GOOD LOSERになる
GOOD LOSERとは、負けっぷりの
いい人、潔く負けを認める人、
負けても潔い人のことをいう。
青年海外協力隊への参加を目指し、
理数科教師の試験に挑んでいたのは、18年前、36歳の時のことである。
理数科教師の免許もない。
経験もない。であるのに、
理数科教師という職種で
受験していたのである。
なぜならば、理数科教師での
派遣ならば、帰国後も、教師に復帰できる現職参加制度を活用できたからである。
それゆえ、二次面接の時に、
理数科の知識を尋ねられ、
返答に窮していたわけである。
「これでもか」というくらい
辛辣な言葉を浴びせられた
わけである。
あの時の感覚は今でも覚えている。
当時、青年海外協力隊員の
参加年齢の上限は39歳であった。
教師としての身分保障にこだわり、
現職参加を目指すならば、
二年後の試験が、最後の試験となる。
「自分には、現職参加は、もう無理なんだ」と感じたのである。
そして、「こんなことになるならば、
あの時、教師を辞めて、ポーランドに行けば良かった」という思いが湧いてきたのである。
実は、30歳の時、協力隊の試験に合格し、ポーランドへの派遣が決まっていたのである。。
職種は野球で、帰国後も、教師に戻ることができるという願ってもない条件であった。
しかし、ほどなくして、現職参加制度は、私のポーランド派遣については、適用されないということが判明したのである。
教育委員会からは、「退職でのボランティア参加しかない」と伝えられた
わけである。
それゆえ、ポーランドへの派遣を
断ったわけである。
あくまでも、教師という身分の保障にこだわったからである。
だから再び、二年ごとにある、
現職参加派遣制度の枠の中での
ボランティア参加を目指したわけで
ある。
しかし、「また受かるはず」という安易な思いとは裏腹に、32歳、34歳、36歳と不合格を重ねてゆくのである。

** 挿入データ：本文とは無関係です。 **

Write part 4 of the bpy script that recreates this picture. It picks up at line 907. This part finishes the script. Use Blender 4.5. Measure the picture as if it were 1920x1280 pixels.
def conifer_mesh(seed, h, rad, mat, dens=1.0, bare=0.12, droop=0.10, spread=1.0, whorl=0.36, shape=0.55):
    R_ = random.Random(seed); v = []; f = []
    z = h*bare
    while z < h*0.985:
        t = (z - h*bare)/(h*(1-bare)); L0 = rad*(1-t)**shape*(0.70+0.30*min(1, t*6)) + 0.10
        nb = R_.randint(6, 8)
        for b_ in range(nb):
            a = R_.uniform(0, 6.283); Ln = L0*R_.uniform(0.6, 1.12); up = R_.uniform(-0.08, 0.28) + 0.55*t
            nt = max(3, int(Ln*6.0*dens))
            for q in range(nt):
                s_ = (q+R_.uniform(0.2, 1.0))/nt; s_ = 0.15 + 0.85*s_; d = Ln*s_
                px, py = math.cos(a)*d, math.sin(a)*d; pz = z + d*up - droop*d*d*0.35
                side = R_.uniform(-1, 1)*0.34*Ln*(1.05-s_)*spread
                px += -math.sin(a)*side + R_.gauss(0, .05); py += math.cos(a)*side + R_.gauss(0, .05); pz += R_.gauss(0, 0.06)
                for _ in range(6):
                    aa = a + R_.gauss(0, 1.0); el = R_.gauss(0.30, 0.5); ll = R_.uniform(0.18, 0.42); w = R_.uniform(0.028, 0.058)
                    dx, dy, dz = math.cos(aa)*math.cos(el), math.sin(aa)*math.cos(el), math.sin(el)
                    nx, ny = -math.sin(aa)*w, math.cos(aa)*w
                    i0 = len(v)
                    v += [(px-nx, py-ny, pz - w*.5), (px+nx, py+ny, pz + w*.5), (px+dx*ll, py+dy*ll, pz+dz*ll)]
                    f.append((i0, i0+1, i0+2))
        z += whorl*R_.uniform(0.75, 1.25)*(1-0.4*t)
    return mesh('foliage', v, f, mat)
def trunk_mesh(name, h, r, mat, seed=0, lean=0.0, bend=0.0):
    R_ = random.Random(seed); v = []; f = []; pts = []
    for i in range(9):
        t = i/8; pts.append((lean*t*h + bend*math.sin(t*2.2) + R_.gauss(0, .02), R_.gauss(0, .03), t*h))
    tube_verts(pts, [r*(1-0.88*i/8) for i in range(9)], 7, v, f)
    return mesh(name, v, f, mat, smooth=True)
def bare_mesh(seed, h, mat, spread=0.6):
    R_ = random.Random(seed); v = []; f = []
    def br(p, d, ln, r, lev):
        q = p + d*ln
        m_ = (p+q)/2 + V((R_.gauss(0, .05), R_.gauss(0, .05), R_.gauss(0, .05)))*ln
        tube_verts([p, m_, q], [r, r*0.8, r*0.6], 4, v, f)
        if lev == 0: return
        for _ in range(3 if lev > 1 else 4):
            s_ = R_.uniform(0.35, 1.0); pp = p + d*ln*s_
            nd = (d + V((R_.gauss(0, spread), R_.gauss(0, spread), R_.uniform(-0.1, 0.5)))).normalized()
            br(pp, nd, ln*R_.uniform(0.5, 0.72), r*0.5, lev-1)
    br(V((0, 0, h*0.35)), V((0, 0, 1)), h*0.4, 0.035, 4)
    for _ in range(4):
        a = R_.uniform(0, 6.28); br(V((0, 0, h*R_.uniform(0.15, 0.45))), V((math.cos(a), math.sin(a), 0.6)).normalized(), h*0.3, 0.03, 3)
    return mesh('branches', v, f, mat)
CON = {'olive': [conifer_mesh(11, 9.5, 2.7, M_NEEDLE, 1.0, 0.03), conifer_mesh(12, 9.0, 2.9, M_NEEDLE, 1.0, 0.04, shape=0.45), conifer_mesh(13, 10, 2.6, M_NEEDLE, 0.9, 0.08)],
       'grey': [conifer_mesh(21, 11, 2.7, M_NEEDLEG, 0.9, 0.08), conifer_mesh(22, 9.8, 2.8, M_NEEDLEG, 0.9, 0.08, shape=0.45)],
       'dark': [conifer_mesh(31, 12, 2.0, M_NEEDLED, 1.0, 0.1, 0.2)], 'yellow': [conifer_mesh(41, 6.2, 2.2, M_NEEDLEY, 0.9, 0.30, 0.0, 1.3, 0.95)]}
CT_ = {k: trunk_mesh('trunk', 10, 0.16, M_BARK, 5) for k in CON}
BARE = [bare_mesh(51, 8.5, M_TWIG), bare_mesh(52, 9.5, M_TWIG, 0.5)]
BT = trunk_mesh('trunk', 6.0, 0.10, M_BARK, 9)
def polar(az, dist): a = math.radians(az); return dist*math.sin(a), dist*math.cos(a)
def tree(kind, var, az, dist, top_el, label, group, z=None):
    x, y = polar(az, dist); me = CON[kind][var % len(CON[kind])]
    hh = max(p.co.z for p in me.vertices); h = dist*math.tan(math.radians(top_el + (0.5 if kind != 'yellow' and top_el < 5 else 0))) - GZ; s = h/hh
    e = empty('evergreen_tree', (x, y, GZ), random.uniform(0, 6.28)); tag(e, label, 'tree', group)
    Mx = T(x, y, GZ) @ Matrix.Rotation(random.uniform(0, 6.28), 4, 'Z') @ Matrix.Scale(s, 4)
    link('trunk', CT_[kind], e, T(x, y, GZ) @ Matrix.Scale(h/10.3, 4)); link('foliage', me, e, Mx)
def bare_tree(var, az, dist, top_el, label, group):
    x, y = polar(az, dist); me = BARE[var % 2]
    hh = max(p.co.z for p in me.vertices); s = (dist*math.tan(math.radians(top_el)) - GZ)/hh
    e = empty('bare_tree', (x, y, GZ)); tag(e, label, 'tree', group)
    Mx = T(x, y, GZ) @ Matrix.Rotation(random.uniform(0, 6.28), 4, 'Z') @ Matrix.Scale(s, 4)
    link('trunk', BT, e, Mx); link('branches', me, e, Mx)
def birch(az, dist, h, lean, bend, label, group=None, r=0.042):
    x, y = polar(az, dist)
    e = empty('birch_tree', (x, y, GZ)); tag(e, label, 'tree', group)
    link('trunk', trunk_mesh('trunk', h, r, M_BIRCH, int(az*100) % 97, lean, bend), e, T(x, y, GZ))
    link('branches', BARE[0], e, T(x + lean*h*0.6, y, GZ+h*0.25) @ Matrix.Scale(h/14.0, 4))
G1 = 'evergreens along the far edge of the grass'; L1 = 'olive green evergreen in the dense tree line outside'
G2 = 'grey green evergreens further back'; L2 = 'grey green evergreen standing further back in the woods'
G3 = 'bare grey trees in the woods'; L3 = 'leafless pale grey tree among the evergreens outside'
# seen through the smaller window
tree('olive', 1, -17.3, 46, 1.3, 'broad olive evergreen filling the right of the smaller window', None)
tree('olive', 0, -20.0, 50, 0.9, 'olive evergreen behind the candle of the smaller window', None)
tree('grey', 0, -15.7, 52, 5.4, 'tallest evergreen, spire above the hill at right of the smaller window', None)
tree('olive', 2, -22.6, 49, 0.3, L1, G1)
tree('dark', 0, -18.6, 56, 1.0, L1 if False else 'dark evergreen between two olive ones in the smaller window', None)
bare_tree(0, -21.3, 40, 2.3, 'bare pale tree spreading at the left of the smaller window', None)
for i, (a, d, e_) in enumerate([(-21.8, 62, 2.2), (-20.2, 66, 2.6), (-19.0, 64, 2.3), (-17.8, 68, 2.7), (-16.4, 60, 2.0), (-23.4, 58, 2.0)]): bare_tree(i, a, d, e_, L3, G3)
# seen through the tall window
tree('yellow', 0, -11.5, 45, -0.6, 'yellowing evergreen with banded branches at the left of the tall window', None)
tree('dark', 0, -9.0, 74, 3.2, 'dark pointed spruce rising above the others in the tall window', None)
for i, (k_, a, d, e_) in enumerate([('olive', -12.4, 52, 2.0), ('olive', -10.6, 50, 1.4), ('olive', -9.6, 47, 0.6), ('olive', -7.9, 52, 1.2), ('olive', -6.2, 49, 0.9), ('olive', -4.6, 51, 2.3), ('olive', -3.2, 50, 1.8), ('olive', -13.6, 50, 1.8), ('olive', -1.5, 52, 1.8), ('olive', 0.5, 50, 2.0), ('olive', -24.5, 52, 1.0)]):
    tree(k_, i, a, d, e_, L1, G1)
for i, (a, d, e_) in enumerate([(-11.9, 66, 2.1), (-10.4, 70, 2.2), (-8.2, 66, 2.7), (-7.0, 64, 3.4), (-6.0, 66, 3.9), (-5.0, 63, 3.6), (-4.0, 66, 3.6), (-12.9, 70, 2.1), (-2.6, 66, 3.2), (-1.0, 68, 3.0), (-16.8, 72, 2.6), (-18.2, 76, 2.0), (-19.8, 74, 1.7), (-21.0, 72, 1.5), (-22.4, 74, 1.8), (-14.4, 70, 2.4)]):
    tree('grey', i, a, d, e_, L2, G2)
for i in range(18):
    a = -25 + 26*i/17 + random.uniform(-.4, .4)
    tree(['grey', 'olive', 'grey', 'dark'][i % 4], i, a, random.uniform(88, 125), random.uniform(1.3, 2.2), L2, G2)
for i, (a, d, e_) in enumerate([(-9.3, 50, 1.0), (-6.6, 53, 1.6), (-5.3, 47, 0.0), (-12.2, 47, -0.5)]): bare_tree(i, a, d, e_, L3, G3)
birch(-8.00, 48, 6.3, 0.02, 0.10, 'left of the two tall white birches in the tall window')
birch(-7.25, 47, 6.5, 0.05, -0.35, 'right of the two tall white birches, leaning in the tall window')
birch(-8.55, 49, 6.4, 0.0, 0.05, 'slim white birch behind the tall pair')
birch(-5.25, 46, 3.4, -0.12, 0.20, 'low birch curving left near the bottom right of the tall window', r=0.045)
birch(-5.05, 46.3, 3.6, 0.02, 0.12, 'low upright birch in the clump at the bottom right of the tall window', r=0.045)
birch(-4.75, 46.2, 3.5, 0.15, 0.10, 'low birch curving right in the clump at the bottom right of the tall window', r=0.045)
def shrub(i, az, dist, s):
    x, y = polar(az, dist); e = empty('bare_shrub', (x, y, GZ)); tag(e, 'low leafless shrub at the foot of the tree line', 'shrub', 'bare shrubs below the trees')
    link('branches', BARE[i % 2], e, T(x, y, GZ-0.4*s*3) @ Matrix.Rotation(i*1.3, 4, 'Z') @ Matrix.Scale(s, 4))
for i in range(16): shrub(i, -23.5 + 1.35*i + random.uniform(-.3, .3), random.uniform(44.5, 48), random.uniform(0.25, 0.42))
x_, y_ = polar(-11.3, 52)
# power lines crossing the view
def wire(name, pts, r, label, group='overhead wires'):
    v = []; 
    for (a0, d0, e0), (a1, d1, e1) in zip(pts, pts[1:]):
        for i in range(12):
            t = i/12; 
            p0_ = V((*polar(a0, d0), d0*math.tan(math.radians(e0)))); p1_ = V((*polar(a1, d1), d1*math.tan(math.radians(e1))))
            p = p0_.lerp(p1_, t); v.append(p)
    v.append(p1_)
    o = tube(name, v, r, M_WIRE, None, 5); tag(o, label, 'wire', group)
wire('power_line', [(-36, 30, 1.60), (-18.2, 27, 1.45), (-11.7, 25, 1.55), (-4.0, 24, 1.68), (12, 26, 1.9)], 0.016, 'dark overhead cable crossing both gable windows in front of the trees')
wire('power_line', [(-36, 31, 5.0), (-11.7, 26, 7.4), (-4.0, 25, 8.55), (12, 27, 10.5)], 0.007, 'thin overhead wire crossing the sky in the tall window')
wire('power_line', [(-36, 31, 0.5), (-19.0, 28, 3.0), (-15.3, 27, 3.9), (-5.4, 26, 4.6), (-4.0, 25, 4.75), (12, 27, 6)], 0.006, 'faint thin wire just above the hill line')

あの選択が、一生の後悔になりそうで、とても恐かったことを記憶して
いる。
しかも、協力隊参加を諦めた、
そんな自分の今後の教師生活は、
色でたとえると灰色のように感じられたわけである。
ここに至り、現職参加を諦め、
唯一合格している野球という職種での、退職参加を目指したわけである。
なぜならば、退職での参加ならば、年齢上限の39歳まで、あと6回の受験機会が与えられるからである。
最後の悪あがきというヤツである。
「やるだけやってダメならば、それで良し。悔いもない。参加が、叶わない時は、定年退職まで教師をやり、その後、シニアボランティアとして海外に出よう」
「GOOD LOSERになる」と決めたのである。
かくして、8回目の試験に合格し、38歳で、ウガンダに野球隊員として派遣されたわけである。
すべては、あの屈辱的な面接の
おかげである。
あの強烈な面接が、「青年海外協力隊員としての心構え」と「自分の目指す本当の道」を、教えてくれたわけである。
人生では、時に思いもよらない
理不尽なやり方で傷つけられ、
大事なモノを奪われたような感覚になることがある。
しかし、それは違うのである。
これまでは大事だったが、
これからは不必要なモノが、
奪われただけなのである。
そうやって、本当に大事なモノに
気づかされたということなのである。
思い返せば、あの頃は、人生に負けに
負けて、落ちるところまで落ちていたわけである。
そんな失意落胆の日々を送っていた
から、失うものが何もなかったのである。
だから、GOOD LOSERになるという、覚悟を決めることができたわけである。